Après 35 années passées à la Ferme de Belle Chambre en tant que responsable de l’exploitation agricole, Catherine Bibollet fait valoir ses droits à la retraite. Elle revient sur l’évolution du regard porté sur l’autisme et l’agriculture thérapeutique.
Sur le point de prendre sa retraite, après avoir passé 35 ans à la Ferme de Belle Chambre, cet établissement situé à Sainte-Marie-du-Mont, qui accueille 30 adultes atteints de troubles du spectre de l'autisme et de déficience intellectuelle, Catherine Bibollet, responsable de l’exploitation agricole attenante, fait le constat que « les choses ont avancé, le regard de la société a changé ». Heureusement. « Car en 1989, en France, l’autisme n’existait même pas », déclare-t-elle. « Au fil de ces années, j’ai vu le concept d’agriculture sociale et thérapeutique arriver, la prise en charge de ces personnes se mettre en place. Aujourd’hui, on sait tout ce que l’agriculture apporte aux personnes atteintes d’autisme, en termes de repères, grâce aux saisons, grâce aux productions. C’est apaisant et structurant », détaille la responsable, elle-même formée à la fois dans le domaine de l’agriculture et dans celui de l’éducation.
Ses années passées à Belle Chambre lui ont permis de voir des résidents qui au fil du temps, « ont fait des acquisitions, se sont apaisés, se sont sentis mieux, se sont ouverts ». Cela prend toujours beaucoup de temps, mais il s’agit de « victoires ». Pour autant, elle reconnaît également avoir appris l’humilité, quand « les retours à la case départ faisaient suite à ces mêmes victoires ».
A quatre mains
A Belle Chambre, la ferme, composée de 13 hectares de prairies et de bois, d’un élevage de 11 vaches laitières et d’un atelier de transformation fromagère, fait partie intégrante du projet thérapeutique de l’établissement. Les activités agricoles sont menées dans leur totalité, sans fractionnement, ce qui permet aux résidents de comprendre la finalité de leur travail.

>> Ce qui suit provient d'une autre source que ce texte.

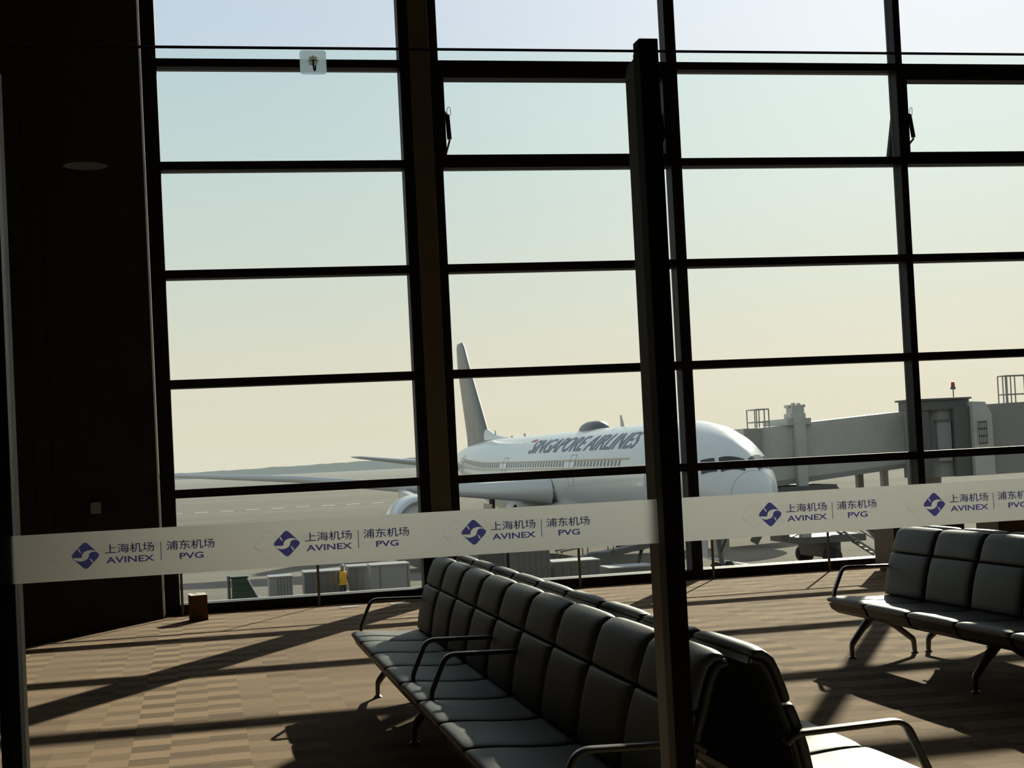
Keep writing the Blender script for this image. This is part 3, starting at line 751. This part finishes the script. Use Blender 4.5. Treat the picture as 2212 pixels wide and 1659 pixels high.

Contrairement à un poste en atelier, à la chaine, où il n’est qu’un maillon, et ne fabrique qu’une partie de l’objet, le résident accueilli à Belle Chambre trouve dans l’activité agricole une réponse à son incapacité de compréhension abstraite. Pour Catherine Bibollet, les bénéfices apportés aux résidents par les tâches à accomplir au sein de l’exploitation sont manifestes. « Ces travaux évitent l’errance, apaisent, mettent en situation d’adultes, en situation de réussite aussi », détaille-t-elle.
A Belle Chambre, tous les résidents sont impliqués d’une façon ou d’une autre dans le fonctionnement de la ferme. Ils sont inclus dans tous les process, du soin des bêtes, à la fabrication des fromages, jusqu’à leur commercialisation. Nous accomplissons toutes les tâches avec eux, à quatre mains. « Cela prend beaucoup de temps, mais c’est indispensable pour ne pas mettre les résidents en situation d’échec », explique-t-elle.
Un travail reconnu
Pour la responsable, « la ferme est une vraie exploitation. Nous sommes dans la réalité de la vie, de la production, de l’économie. Et financièrement, nous ne sommes pas davantage aidés qu’une autre ferme. Pour qu’elle fonctionne, nous devons être à l’interface entre la technique et le sanitaire, avec en plus l’éducatif. Je trouve que nous n’avons pas à rougir de ce que nous sommes, ni de ce que nous faisons. D’ailleurs, notre travail est reconnu, par nos pairs - nous sommes membres de l’APFI (1) - et par les habitants du territoire de Chartreuse et du Grésivaudan, qui consomment nos produits », poursuit-elle, forte de son expérience.
Elle constate d’ailleurs que si à un moment, il fallait toujours prouver qu’ils avaient le droit d’être là, ce n’est plus le cas aujourd’hui. « Il y a 35 ans, nous avons inventé. Depuis, nous avons acquis des compétences, des façons de faire, des modes opératoires. On s’inspire de notre activité ».